DATA EXCERPT:
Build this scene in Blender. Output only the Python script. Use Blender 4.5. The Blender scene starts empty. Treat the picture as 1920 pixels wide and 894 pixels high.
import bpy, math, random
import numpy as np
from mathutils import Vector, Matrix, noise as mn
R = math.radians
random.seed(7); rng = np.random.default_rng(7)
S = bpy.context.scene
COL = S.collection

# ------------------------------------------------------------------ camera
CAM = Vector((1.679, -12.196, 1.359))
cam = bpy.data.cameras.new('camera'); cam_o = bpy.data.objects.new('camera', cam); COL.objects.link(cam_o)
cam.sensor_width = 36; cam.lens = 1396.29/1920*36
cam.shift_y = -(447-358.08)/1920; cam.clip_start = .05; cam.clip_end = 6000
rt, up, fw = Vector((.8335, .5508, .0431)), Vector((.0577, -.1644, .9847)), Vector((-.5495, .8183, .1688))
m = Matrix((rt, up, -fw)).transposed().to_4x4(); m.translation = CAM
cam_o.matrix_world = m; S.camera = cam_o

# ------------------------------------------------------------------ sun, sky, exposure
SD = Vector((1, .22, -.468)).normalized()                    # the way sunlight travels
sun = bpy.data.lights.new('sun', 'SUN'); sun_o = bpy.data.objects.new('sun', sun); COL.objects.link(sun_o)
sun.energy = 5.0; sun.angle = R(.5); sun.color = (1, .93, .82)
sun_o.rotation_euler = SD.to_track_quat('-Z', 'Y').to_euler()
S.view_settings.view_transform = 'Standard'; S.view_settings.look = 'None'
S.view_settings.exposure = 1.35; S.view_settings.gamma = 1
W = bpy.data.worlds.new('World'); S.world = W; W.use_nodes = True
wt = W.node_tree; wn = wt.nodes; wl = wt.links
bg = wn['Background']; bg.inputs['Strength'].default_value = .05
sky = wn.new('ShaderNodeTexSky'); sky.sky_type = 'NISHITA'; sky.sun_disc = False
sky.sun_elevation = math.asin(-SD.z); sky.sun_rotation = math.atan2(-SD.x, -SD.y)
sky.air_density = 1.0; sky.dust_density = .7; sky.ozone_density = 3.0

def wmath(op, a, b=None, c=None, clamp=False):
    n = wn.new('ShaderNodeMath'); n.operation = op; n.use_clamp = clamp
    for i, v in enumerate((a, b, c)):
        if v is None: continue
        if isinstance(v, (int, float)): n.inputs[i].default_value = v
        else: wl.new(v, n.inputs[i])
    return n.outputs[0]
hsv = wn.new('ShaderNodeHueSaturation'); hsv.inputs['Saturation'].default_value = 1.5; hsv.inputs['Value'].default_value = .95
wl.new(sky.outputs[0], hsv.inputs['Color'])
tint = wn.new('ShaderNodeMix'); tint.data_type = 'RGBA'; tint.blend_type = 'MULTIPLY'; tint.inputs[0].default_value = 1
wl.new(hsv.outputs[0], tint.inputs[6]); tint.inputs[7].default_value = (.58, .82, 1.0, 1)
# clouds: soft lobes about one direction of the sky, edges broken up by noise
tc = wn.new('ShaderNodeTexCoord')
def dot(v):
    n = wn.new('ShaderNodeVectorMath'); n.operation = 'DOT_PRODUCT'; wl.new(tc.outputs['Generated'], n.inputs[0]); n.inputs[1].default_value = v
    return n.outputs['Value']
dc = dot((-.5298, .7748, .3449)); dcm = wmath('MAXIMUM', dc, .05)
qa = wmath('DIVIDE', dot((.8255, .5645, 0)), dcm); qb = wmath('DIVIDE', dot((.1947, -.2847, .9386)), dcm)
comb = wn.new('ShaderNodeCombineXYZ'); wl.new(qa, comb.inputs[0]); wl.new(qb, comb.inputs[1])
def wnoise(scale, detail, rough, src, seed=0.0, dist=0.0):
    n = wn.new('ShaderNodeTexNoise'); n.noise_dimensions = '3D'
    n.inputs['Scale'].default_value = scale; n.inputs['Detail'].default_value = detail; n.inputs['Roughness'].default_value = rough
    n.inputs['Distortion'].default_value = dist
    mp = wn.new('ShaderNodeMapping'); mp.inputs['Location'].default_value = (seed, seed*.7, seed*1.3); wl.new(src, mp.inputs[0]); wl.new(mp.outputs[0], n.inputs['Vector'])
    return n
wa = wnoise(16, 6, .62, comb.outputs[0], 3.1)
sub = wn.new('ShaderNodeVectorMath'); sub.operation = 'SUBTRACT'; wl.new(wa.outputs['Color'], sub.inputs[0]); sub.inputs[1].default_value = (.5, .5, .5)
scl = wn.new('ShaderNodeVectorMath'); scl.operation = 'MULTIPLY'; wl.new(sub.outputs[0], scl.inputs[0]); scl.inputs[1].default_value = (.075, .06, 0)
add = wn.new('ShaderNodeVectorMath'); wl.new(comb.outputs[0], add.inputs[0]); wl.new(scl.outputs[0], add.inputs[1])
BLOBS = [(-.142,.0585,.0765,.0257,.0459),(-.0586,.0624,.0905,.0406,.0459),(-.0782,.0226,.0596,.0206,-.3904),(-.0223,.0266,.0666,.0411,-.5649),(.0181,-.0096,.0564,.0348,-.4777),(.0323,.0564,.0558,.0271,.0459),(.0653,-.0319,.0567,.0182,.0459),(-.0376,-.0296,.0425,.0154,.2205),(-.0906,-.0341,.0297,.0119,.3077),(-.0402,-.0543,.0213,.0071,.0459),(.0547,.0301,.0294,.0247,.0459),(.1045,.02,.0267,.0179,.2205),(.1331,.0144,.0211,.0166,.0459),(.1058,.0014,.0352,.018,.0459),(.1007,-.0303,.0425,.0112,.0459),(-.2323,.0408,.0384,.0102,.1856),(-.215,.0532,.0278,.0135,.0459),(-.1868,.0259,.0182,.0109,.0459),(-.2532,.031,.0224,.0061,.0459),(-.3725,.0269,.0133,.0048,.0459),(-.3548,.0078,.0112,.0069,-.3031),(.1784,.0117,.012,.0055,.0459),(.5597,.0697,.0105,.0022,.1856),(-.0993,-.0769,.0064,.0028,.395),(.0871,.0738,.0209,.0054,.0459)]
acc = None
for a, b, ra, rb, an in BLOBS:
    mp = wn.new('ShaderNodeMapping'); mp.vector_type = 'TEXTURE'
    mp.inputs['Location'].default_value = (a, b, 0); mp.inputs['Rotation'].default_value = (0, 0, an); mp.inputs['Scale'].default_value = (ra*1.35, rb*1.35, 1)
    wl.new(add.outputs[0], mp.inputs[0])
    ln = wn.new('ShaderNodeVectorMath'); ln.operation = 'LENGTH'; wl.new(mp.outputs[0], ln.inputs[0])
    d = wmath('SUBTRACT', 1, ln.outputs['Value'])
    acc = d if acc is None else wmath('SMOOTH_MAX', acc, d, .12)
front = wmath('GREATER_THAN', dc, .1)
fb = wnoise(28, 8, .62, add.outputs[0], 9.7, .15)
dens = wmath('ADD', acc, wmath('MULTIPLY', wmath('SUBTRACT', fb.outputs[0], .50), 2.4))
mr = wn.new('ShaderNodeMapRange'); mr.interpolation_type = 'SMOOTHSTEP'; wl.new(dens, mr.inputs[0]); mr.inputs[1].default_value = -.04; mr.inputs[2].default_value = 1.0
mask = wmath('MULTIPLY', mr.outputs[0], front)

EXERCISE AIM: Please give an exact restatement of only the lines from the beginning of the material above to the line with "sky.air_density = 1.0;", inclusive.

TASK OUTPUT:
Build this scene in Blender. Output only the Python script. Use Blender 4.5. The Blender scene starts empty. Treat the picture as 1920 pixels wide and 894 pixels high.
import bpy, math, random
import numpy as np
from mathutils import Vector, Matrix, noise as mn
R = math.radians
random.seed(7); rng = np.random.default_rng(7)
S = bpy.context.scene
COL = S.collection

# ------------------------------------------------------------------ camera
CAM = Vector((1.679, -12.196, 1.359))
cam = bpy.data.cameras.new('camera'); cam_o = bpy.data.objects.new('camera', cam); COL.objects.link(cam_o)
cam.sensor_width = 36; cam.lens = 1396.29/1920*36
cam.shift_y = -(447-358.08)/1920; cam.clip_start = .05; cam.clip_end = 6000
rt, up, fw = Vector((.8335, .5508, .0431)), Vector((.0577, -.1644, .9847)), Vector((-.5495, .8183, .1688))
m = Matrix((rt, up, -fw)).transposed().to_4x4(); m.translation = CAM
cam_o.matrix_world = m; S.camera = cam_o

# ------------------------------------------------------------------ sun, sky, exposure
SD = Vector((1, .22, -.468)).normalized()                    # the way sunlight travels
sun = bpy.data.lights.new('sun', 'SUN'); sun_o = bpy.data.objects.new('sun', sun); COL.objects.link(sun_o)
sun.energy = 5.0; sun.angle = R(.5); sun.color = (1, .93, .82)
sun_o.rotation_euler = SD.to_track_quat('-Z', 'Y').to_euler()
S.view_settings.view_transform = 'Standard'; S.view_settings.look = 'None'
S.view_settings.exposure = 1.35; S.view_settings.gamma = 1
W = bpy.data.worlds.new('World'); S.world = W; W.use_nodes = True
wt = W.node_tree; wn = wt.nodes; wl = wt.links
bg = wn['Background']; bg.inputs['Strength'].default_value = .05
sky = wn.new('ShaderNodeTexSky'); sky.sky_type = 'NISHITA'; sky.sun_disc = False
sky.sun_elevation = math.asin(-SD.z); sky.sun_rotation = math.atan2(-SD.x, -SD.y)
sky.air_density = 1.0; sky.dust_density = .7; sky.ozone_density = 3.0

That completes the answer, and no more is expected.